Andreia Negrier é educadora de infância, tem 37 anos, e é uma habitué destas noites ‘tangueras'. "A magia do tango é poder expressar o que sentimos de uma forma livre, é abraçar o outro sem o compromisso de nos ligarmos de outra forma. A única parte mais complicada é gerir os convites para dançar. Se quisermos seguir o protocolo e ficar à espera que nos convidem, podemos correr o risco de não conseguir dizer que não a alguém e temos por isso de dançar com uma pessoa que não nos apeteça muito... Por outro lado, podemos ter vergonha de convidar quem realmente queremos para dançar. Demorei anos a conseguir gerir isto da melhor forma." A proximidade que se cria entre as pessoas durante as milongas já deu frutos. "Temos casais que se conheceram aqui e começaram a namorar, pessoas que engravidaram aqui - salvo seja, que dançaram até ao final da gravidez, corrige Alexandra Rua - e apesar de as pessoas estarem aqui para dançar, acabamos por conhecer um pouco das suas vidas", conta a advogada.

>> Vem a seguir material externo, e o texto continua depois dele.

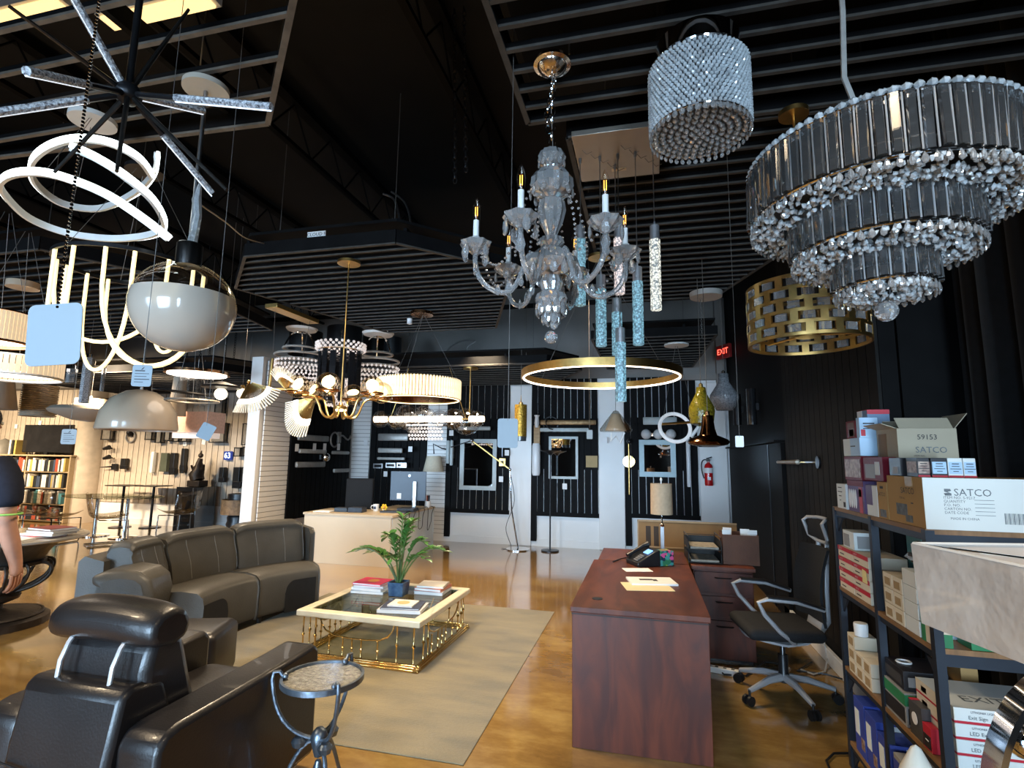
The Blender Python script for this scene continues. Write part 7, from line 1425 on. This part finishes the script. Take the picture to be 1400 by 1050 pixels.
bx = carton((.988, 2.855, T1), (.10, .20, .150), purp, 'violet and red pack of four candle bulbs on the top shelf', [('L', 0, 1, .82, 1, maro, 'red_top_band'), ('L', .72, .9, .0, .8, redc, 'red_strip'), ('L', .72, .88, .5, .75, mat('yellow_label', (.75, .5, .08), .5, noise=(9, .1)), 'yellow_label')])
for k in range(4): B().ball((-.052, .045 - .026 * k + .03, .062), .011, 10, 8, (.35, 1, 4.2)).O('bulb_picture', white_plastic, bx[0])
bx = carton((.988, 3.09, T1), (.10, .13, .125), wht, 'white bulb box leftmost on the top shelf', [('L', .72, .92, .08, .28, ink, 'code_patch')])
for k in range(4): ltext(bx, ('~9', '~10', '~6', '~3')[k], .4, .85 - .17 * k, .012)
T3 = T1 + .151
bx = carton((.990, 2.865, T3), (.10, .22, .115), maro, 'maroon bulb pack with photo side, second layer of the top shelf', [('L', .05, .95, .12, .88, photo, 'photo_panel')])
bx = carton((.990, 2.63, T1 + .157), (.055, .21, .105), maro, 'maroon and grey bulb pack under the long white box', [('L', .1, .6, .1, .7, gryc, 'grey_panel'), ('L', .62, .85, .25, .8, wht, 'white_label')])
bx = carton((.992, 2.47, T2), (.05, .10, .072), blk, 'small black bulb box at the left edge of the big carton top', [('L', .3, .8, .1, .5, gryc, 'grey_panel')])
bx = carton((.988, 2.855, T3 + .117), (.165, .22, .085), wht, 'long glossy white box lying across the top of the bulb packs', [('F', 0, 1, 0, 1, palb, 'painted_daylight_end'), ('L', .45, 1, 0, 1, palb, 'pale_blue_half')]); ltext(bx, '~9', .6, .55, .014)  # blue daylight on the white end is put into its colour
T4 = T3 + .117 + .086
carton((.990, 2.905, T4), (.05, .12, .085), maro, 'dark red bulb box with white bulb picture topmost at left', [('L', .2, .9, .1, .9, mat('brown_print', (.12, .05, .03), .5, noise=(20, .3)), 'dark_panel'), ('L', .35, .8, .12, .5, tag_white, 'bulb_picture')])
bx = carton((.992, 2.858, T4), (.078, .040, .095), palb, 'pale blue bulb box in the middle of the topmost row', [('F', .06, .30, .08, .4, redc, 'red_patch')]); ftext(bx, '~6', .5, .7, .016); ftext(bx, '~8', .5, .45, .012)
carton((1.045, 2.905, T4), (.095, .12, .135), MATS['steel_blue_print'] if 'steel_blue_print' in MATS else mat('steel_blue_print', (.14, .22, .34), .4, noise=(12, .3)), 'blue bulb box with red top standing highest of all', [('T', 0, 1, 0, 1, redc, 'red_top'), ('L', .0, .5, .6, 1, tag_white, 'white_flash'), ('F', 0, 1, .85, 1, redc, 'red_band')])
# middle shelf
M1 = SZ[2] + .0095
for c_ in range(2):
    for r_ in range(4):
        y = 3.07 - .20 * c_; bx = carton((.990, y, M1 + .0535 * r_), (.16, .195, .052), crm, '%s red and white striped box from the bottom in the %s stack' % (('first', 'second', 'third', 'top fourth')[r_], ('far', 'near')[c_]), [('L', 0, 1, .62, 1, redc, 'red_band')], group='red and white striped boxes on the middle shelf')
        ltext(bx, '~8', .3, .3, .014); ltext(bx, 'SATCO', .22, .80, .012, tag_white)
carton((1.0, 3.06, M1 + .215), (.10, .15, .085), wht, 'white box with a grey pyramid picture on the far striped stack', [('F', .15, .85, .1, .8, gryc, 'grey_picture'), ('L', .1, .6, .1, .8, gryc, 'picture')])
o = B().add([(0, 0, 0), (0, .055, 0), (0, .05, .06), (0, .005, .055), (-.002, 0, 0), (-.002, .055, 0), (-.002, .05, .06), (-.002, .005, .055)], [(3, 2, 1, 0), (4, 5, 6, 7), (0, 1, 5, 4), (1, 2, 6, 5), (2, 3, 7, 6), (3, 0, 4, 7)]).O('sticky_note', mat('yellow_note', (.80, .68, .30), .6, noise=(9, .05)), None, smooth=0); o.location = (.987, 2.885, M1 + .09); tag(o, 'yellow sticky note on the near striped box stack', 'note')
for r_ in range(2): carton((1.18, 2.80, M1 + .16 * r_), (.10, .14, .155), tealc, '%s teal box behind the middle rack post' % ('lower', 'upper')[r_], [('F', .1, .9, .5, .8, wht, 'white_label')])
for r_ in range(4):
    carton((.99 + .008 * r_ * 0, 2.42, M1 + .0585 * r_), (.20, .11, .057), wht, '%s white box with pale blue end in the bulb stack' % ('lowest', 'second', 'third', 'topmost')[r_], [('F', .05, 1, 0.03, .97, palb, 'daylight_tinted_end')], group='white boxes in the middle shelf stack')  # cool daylight on the white ends painted as pale blue panels
for c_ in range(2):
    for r_ in range(3): carton((.989, 2.54 + .088 * c_, M1 + .062 * r_), (.09, .084, .060), crm, '%s cream box of the %s column by the rack post' % (('bottom', 'middle', 'top')[r_], ('near', 'far')[c_]), [('L', .2, .8, .2, .7, mat('tan_print', (.35, .24, .12), .7), 'brown_mark')], group='cream boxes by the rack post')
bg = B(); rng = random.Random(4)
for i in range(9):
    for j in range(7):
        a = 2 * PI * i / 8; r_ = (.0, .07, .10, .11, .10, .07, .0)[j]; bg.v.append((1.12 + r_ * math.cos(a) + rng.uniform(-.012, .012), 2.52 + 1.2 * r_ * math.sin(a) + rng.uniform(-.012, .012), M1 + .236 + .055 * j / 6 + rng.uniform(0, .012)))
bg.f = [(i * 7 + j, (i + 1) % 9 * 7 + j, (i + 1) % 9 * 7 + j + 1, i * 7 + j + 1) for i in range(8) for j in range(6)]
tag(bg.O('plastic_bag', mat('crinkled_plastic', (.25, .24, .22), .12, noise=(25, .6), bump=(30, 1), coat=.5)), 'crinkled plastic bag lying on the white box stack', 'bag')
carton((1.25, 2.42, M1), (.16, .2, .20), blk, 'black box in shadow behind the white bulb stack')
carton((.99, 2.31, M1), (.055, .09, .15), crm, 'cream and green box at the near end of the middle shelf', [('L', .0, .3, 0, 1, grn, 'green_stripe'), ('F', 0, 1, 0, .3, grn, 'green_band')])
carton((1.10, 2.31, M1), (.11, .09, .075), grn, 'dark green box on the middle shelf under the wrapped lampshade', [('F', .1, .9, .3, .7, tealc, 'teal_label')])
carton((1.23, 2.31, M1), (.12, .10, .07), grn, 'bright green box with white label under the wrapped lampshade', [('F', .1, .9, .15, .6, tag_white, 'white_label')])
# lower shelf
L1 = SZ[1] + .0095
for c_ in range(3):
    for r_ in range((3, 2, 2)[c_]):
        carton((.989, 3.12 - .095 * c_, L1 + .062 * r_), (.10, .090, .060), crm, '%s cream bulb box in %s lower shelf column' % (('bottom', 'middle', 'top')[r_] if c_ == 0 else ('bottom', 'top')[r_], ('the farthest', 'the second', 'the third')[c_]), [('L', .2, .8, .2, .8, mat('tan_print', (.35, .24, .12), .7), 'brown_picture')], group='cream bulb boxes on the lower shelf')
o = B().lathe([(.0, 0), (.03, 0), (.032, .05), (.03, .06), (.0, .062)], 14).O('white_jar', white_plastic); o.location = (1.03, 3.14, L1 + .188); tag(o, 'small white capped jar on the farthest cream boxes', 'jar')
bx = carton((1.0, 2.62, L1 + .13), (.16, .19, .075), blk, 'black device box lying on the green device box', [('F', .1, .9, .2, .7, gryc, 'device_picture'), ('L', .1, .9, .2, .7, dkgry, 'device_picture')]); B().torus((-.03, .02, .076), .025, .005, 20, 6).O('cap_ring', white_plastic, bx[0])
bx = carton((.992, 2.60, L1), (.17, .20, .128), gryc, 'grey and green device box on the lower shelf', [('F', 0, 1, .62, .95, grn, 'green_band'), ('F', .05, .95, .1, .55, blk, 'device_picture'), ('L', 0, 1, .62, .95, grn, 'green_band'), ('L', .05, .95, .1, .55, blk, 'device_picture')])
carton((1.22, 2.66, L1), (.06, .24, .25), kraft_b, 'kraft sheet box standing behind the black device box')
bx = carton((.992, 2.47, L1), (.13, .10, .125), dkgry, 'charcoal box with a round white picture on the lower shelf', [('T', 0, 1, .8, 1, redc, 'red_edge')]); B().lathe([(0, 0), (.022, 0), (.022, .002), (0, .002)], 18, M=Matrix.Translation((-.067, .0, .07)) @ Matrix.Rotation(-PI / 2, 4, 'Y')).O('round_picture', tag_white, bx[0])
bx = carton((.990, 2.40, L1), (.03, .062, .085), redc, 'red and black clamshell pack leaning on the lower shelf', [('L', .1, .9, .08, .62, blk, 'black_panel')]); ltext(bx, '~4', .5, .4, .012, tag_white)
for r_ in range(4):
    bx = carton((1.025, 2.302, L1 + .0515 * r_), (.40, .27, .050), wht, '%s white lighted exit sign carton in the lower shelf stack' % ('bottom', 'second', 'third', 'top')[r_], [('F', 0, 1, .0, .16, redc, 'red_band'), ('L', 0, 1, 0, .14, redc, 'red_band'), ('L', .15, .30, .3, .7, mat('tan_print', (.35, .24, .12), .7), 'brown_seal'), ('L', 0, 1, .14, 1, crm, 'cream_side')], group='white exit sign cartons on the lower shelf')
    ftext(bx, 'LED Exit Sign' if r_ < 3 else 'Exit Sign', .10, .42, .017, fade, 'LEFT'); ftext(bx, 'LITHONIA LIGHTING', .12, .78, .010, bmats[4], 'LEFT')
    if r_ == 3: text('EXIT', fade, bx[0], (-.07, -.05, .0510), .07, (0, 0, 0)); text('EXIT', fade, bx[0], (.10, -.05, .0510), .07, (0, 0, 0))
# bottom shelf
G1 = SZ[0] + .0095
for i, (y, h, lab) in enumerate(((3.06, .25, 'far blue and white bulb carton on the bottom shelf'), (2.92, .24, 'second blue and white bulb carton on the bottom shelf'), (2.78, .21, 'near blue and white bulb carton on the bottom shelf'))):
    carton((.99, y, G1), (.20, .13, h), blu, lab, [('L', .1, .5, .35, .8, wht, 'white_panel'), ('L', .6, .9, .15, .35, photo, 'picture'), ('F', .3, .9, .6, .95, wht, 'white_oval')])
bx = carton((.99, 2.33, G1), (.30, .42, .20), gryc, 'wide grey carton with dark lettering on the bottom shelf', [('L', .0, .3, .55, .9, blu, 'blue_flash')]); ltext(bx, 'LED', .30, .70, .05); ltext(bx, 'Electronic Transformer', .55, .45, .018); ltext(bx, 'Dimmable Driver', .5, .32, .018)
# ---- white glass flame lamp on the floor before the rack
fl = thing('flame_lamp', 'white pointed flame glass lamp on the floor before the shelf rack', 'lamp', (.86, 2.20, 0)); B().lathe([(.07, .02), (.09, .10), (.10, .24), (.085, .40), (.05, .52), (.015, .59), (.0, .60)], 22).O('flame_glass', mat('opal_warm', (.80, .74, .62), .3, noise=(6, .06)), fl); B().lathe([(.0, 0), (.10, 0), (.10, .015), (.06, .03), (.0, .03)], 22).O('base', dark_metal, fl)
# ================================================================ CHROME FLOOR LAMP WITH WRAPPED SHADE
lf = thing('chrome_floor_lamp', 'chrome lamp of curved bands and ball under the plastic wrapped shade', 'floor lamp', (.86, 1.40, 0))
B().lathe([(0, 0), (.16, 0), (.16, .02), (.04, .04), (0, .04)], 30).O('base', chrome, lf)
for s in (-1, 1):
    B().tube(bez((s * .02, 0, .04), (s * .24, 0, .52), (s * .26, 0, 1.04), (s * .02, 0, 1.12), 18), .01, 4, flat=(.030, .006), upv=(0, 1, 0)).O('curved_band', chrome, lf)
B().ball((-.10, .04, .955), .034, 22, 14).O('ball', chrome, lf); B().cyl((0, 0, .04), (0, 0, 1.318), .010).O('pole', chrome, lf)
sd = mat('wrapped_shade', (.64, .58, .52), .45, noise=(2, .08), coat=.8, bump=(7, 1.0))
shp = lf
def quadshade(pts_t, pts_b):
    b = B(); n = len(pts_t); inn = .004
    b.v = list(pts_t) + list(pts_b); b.f = [(i, (i + 1) % n, n + (i + 1) % n, n + i) for i in range(n)]; return b
hwid, hdep, zt, zb = .28, .15, 1.322, 1.125
rot = Matrix.Translation((.035, .02, 0)) @ Matrix.Rotation(R(-75.5), 4, 'Z')
pt_ = [tuple(rot @ Vector(q_)) for q_ in ((-hwid, -hdep, zt), (hwid, -hdep, zt), (hwid, hdep, zt), (-hwid, hdep, zt))]; pb_ = [tuple(rot @ Vector(q_)) for q_ in ((-hwid * .97, -hdep * .97, zb), (hwid * .97, -hdep * .97, zb), (hwid * .97, hdep * .97, zb), (-hwid * .97, hdep * .97, zb))]
so = quadshade(pt_, pb_).O('wrapped_shade', sd, lf, smooth=0); q = so.modifiers.new('solidify', 'SOLIDIFY'); q.thickness = .006
b = B()
for i in range(4): b.tube([pt_[i], pt_[(i + 1) % 4]], .005, 6)
b.O('shade_rim', white_plastic, so, stuff=True); B().cyl(pt_[0], pt_[2], .003, n=5).O('spider_bar', chrome, so)
# ---------------------------------------------------------------- lettering becomes mesh
bpy.context.view_layer.update(); _dg = bpy.context.evaluated_depsgraph_get()
for o in [o for o in bpy.data.objects if o.type == 'FONT']:
    me = bpy.data.meshes.new_from_object(o.evaluated_get(_dg)); n = bpy.data.objects.new('lettering', me); COL.objects.link(n)
    n.parent = o.parent; n.location = o.location; n.rotation_euler = o.rotation_euler
    if not me.materials: me.materials.append(o.data.materials[0])
    bpy.data.objects.remove(o)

Cristiana Alves e Carlos Vale trouxeram Maria, de três meses, pela primeira vez a uma milonga. "Dancei tango na rua até às 39 semanas, por isso ela não estranha. Vimos a estes bailes na rua há três anos", contam.
Encontros informais
No mesmo domingo e à mesma hora em que encontrámos a escola Swing Station no Martim Moniz a dançar lindy hop, estava a decorrer outra prática deste tipo de dança no largo do Carmo, junto ao quartel da GNR. "Este largo é fabuloso: tem sombra, tem água de borla e tem um chão que escorrega bastante bem, que são os nossos critérios principais", brinca Solange Santos - professora de lindy hop na escola David & Cátia. "Quem vem a estas práticas ao ar livre está-se a marimbar para qual a escola que está representada, querem é dançar. Com o crescimento da comunidade tornou-se um baile informal" que junta muitos estrangeiros e até faz os guardas da GNR bater o pé ao som da música que sai da aparelhagem ligada a duas colunas.
No Coreto do Jardim da Estrela, às 21h00 de quarta-feira (costuma ser às quintas-feiras), o grupo de danças europeias passa mais despercebido. Vê-se um ou outro corredor de ocasião mas regra geral o ambiente está por conta daqueles que ali chegam à procura de descontrair do dia que passou e começar a dançar. "São encontros muito informais de amigos que gostam de dançar, essencialmente danças europeias, folk de vários países da Europa. Como não há sempre eventos e temos sede de dançar, organizamos estes encontros espontâneos", explica Sara Abreu, uma professora de Inglês de 30 anos que já dançou na estação de Entrecampos e debaixo do arco da rua Augusta. O escuro inibe a vergonha, mas esta noite Sérgio Batista, de 21 anos, está mais na qualidade de observador. "Sou estreante e como há pessoas descalças tenho medo de partir um osso a alguém."